MT: How can Sound Bath teach others to think differently about the lifestyle one must lead, for a person who listens to electronic music?

Linden: I think so much about electronic music and its consumption is focused around staying up so late, substance abuse, and this sense of community in dark, problematic spaces. Sound Bath teaches people that you don't have to be so hard on your body to typically enjoy electronic music. Electronic music is a spectrum of moods and feelings and the spaces it is showcased in can reflect that as well.

MT: Are there any other ways the Schvitz would like to experiment with the inclusion of music within the venue?
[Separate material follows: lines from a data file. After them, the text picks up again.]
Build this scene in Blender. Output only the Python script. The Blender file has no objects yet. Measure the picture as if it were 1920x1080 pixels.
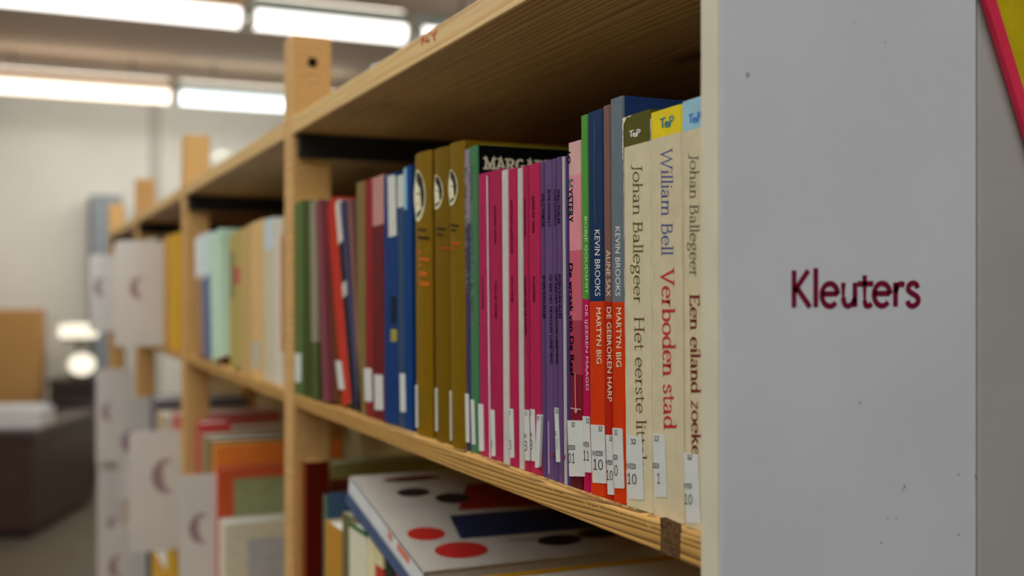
import bpy, bmesh, math, random
from mathutils import Vector, Matrix
R = math.radians
random.seed(7)
SC = bpy.context.scene
COL = SC.collection

# ------------------------------------------------------------------ camera, view, light settings
FPX, CX, HZ = 2100.0, 960.0, 550.0            # focal length in pixels, centre column, eye-level row
TH = math.atan2(936.0, FPX)                   # camera turned off the shelf run
cs, sn = math.cos(TH), math.sin(TH)
VPX = CX - FPX * math.tan(TH)
EYE = 1.35
cam_d = bpy.data.cameras.new('camera')
cam = bpy.data.objects.new('camera', cam_d)
COL.objects.link(cam)
cam.location = (0, 0, EYE)
cam.rotation_euler = (R(90), 0, -TH)
cam_d.sensor_width = 36.0
cam_d.lens = FPX / 1920.0 * 36.0
cam_d.shift_y = 10.0 / 1920.0
cam_d.clip_start = 0.02
cam_d.clip_end = 60
cam_d.dof.use_dof = True
cam_d.dof.focus_distance = 0.61
cam_d.dof.aperture_fstop = 5.4
SC.camera = cam
world = bpy.data.worlds.new('world')
SC.world = world
world.use_nodes = True
world.node_tree.nodes['Background'].inputs[0].default_value = (0.9, 0.95, 1.0, 1)
world.node_tree.nodes['Background'].inputs[1].default_value = 0.05
SC.view_settings.view_transform = 'Standard'
SC.view_settings.look = 'None'
SC.view_settings.gamma = 1.0
SC.view_settings.exposure = 0.32
SC.view_settings.use_curve_mapping = False
TUBE = 15.0                                   # luminous strength of the tubes over the aisle
TUBE_FAR = 2.4                                # tubes of the two far rows
SPG = 1.45                                    # paint = colour seen under this room's light, brought back to the surface
PLG = 1.9

# ------------------------------------------------------------------ helpers: materials
def lin(c):
    c /= 255.0
    return c / 12.92 if c <= 0.04045 else ((c + 0.055) / 1.055) ** 2.4
def alb(rgb, g):
    return tuple(min(0.88, max(0.004, lin(v) * g)) for v in rgb)
MATS = {}
def mat(rgb, g=None, rough=0.5, spec=0.35, var=0.10, vs=60.0, bump=0.0, name='paint'):
    g = SPG if g is None else g
    key = (tuple(rgb), g, rough, spec, var, vs, bump)
    if key in MATS:
        return MATS[key]
    m = bpy.data.materials.new('%s_%d_%d_%d' % (name, *[int(v) for v in rgb]))
    m.use_nodes = True
    nt = m.node_tree
    b = nt.nodes['Principled BSDF']
    a = alb(rgb, g)
    if name == 'cover':                        # printed covers keep deep, saturated inks
        a = tuple(v * min(1.0, (v / 0.5) ** 0.28) for v in a)
    tc = nt.nodes.new('ShaderNodeTexCoord')
    n = nt.nodes.new('ShaderNodeTexNoise')
    n.inputs['Scale'].default_value = vs
    n.inputs['Detail'].default_value = 4
    nt.links.new(tc.outputs['Object'], n.inputs['Vector'])
    r = nt.nodes.new('ShaderNodeValToRGB')
    r.color_ramp.elements[0].position = 0.3
    r.color_ramp.elements[1].position = 0.7
    r.color_ramp.elements[0].color = (*[v * (1 - var) for v in a], 1)
    r.color_ramp.elements[1].color = (*[min(0.9, v * (1 + var)) for v in a], 1)
    nt.links.new(n.outputs['Fac'], r.inputs['Fac'])
    nt.links.new(r.outputs['Color'], b.inputs['Base Color'])
    b.inputs['Roughness'].default_value = rough
    b.inputs['Specular IOR Level'].default_value = spec
    if bump:
        bp = nt.nodes.new('ShaderNodeBump')
        bp.inputs['Strength'].default_value = bump
        bp.inputs['Distance'].default_value = 0.001
        nt.links.new(n.outputs['Fac'], bp.inputs['Height'])
        nt.links.new(bp.outputs['Normal'], b.inputs['Normal'])
    MATS[key] = m
    return m
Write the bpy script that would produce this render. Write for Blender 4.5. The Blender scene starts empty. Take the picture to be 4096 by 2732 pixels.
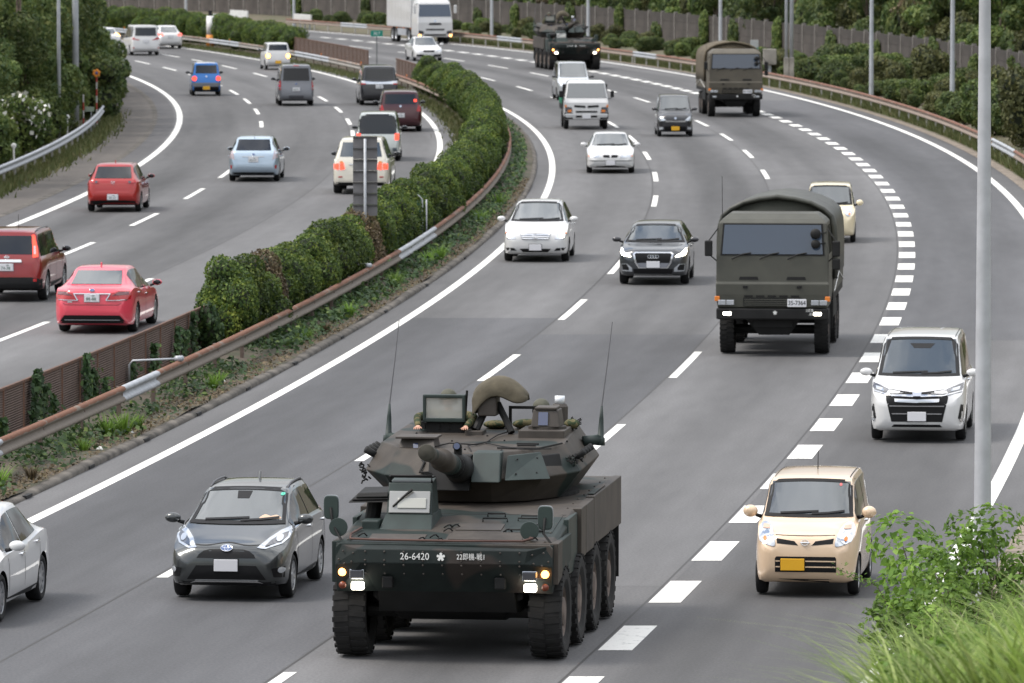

Gorand: To date, we have had opera, klezmer musicians, an R&B act, along with numerous dance parties and art exhibitions. We wish to host as many different types of musical acts as possible in the coming years, as our passion for music and the arts runs deeply.

MT: Why is Detroit an ideal place for an event like Sound Bath to be happening right now?

Linden: Detroit has been suffering from a drought the past couple years with a lot of DIY venues closing — which usually translates to ideal places for electronic music. A lot of venues catered for bands and performances don't always lend themselves for electronic music events or DJs. One of the main goals of Sound Bath was to provide a totally new location for this kind of music in a city that seems to have less and less authentic locations.

Sound Bath No. 4 featuring Galcher Lustwerk, 8ulentina, Foozool, Beta Librae, Rawaat, Pablo R. Ruiz will take place starting at 8 p.m. on Friday, Oct. 26 at the Schvitz, 8295 Oakland Ave., Detroit; 313-724-8489;; $15-$50.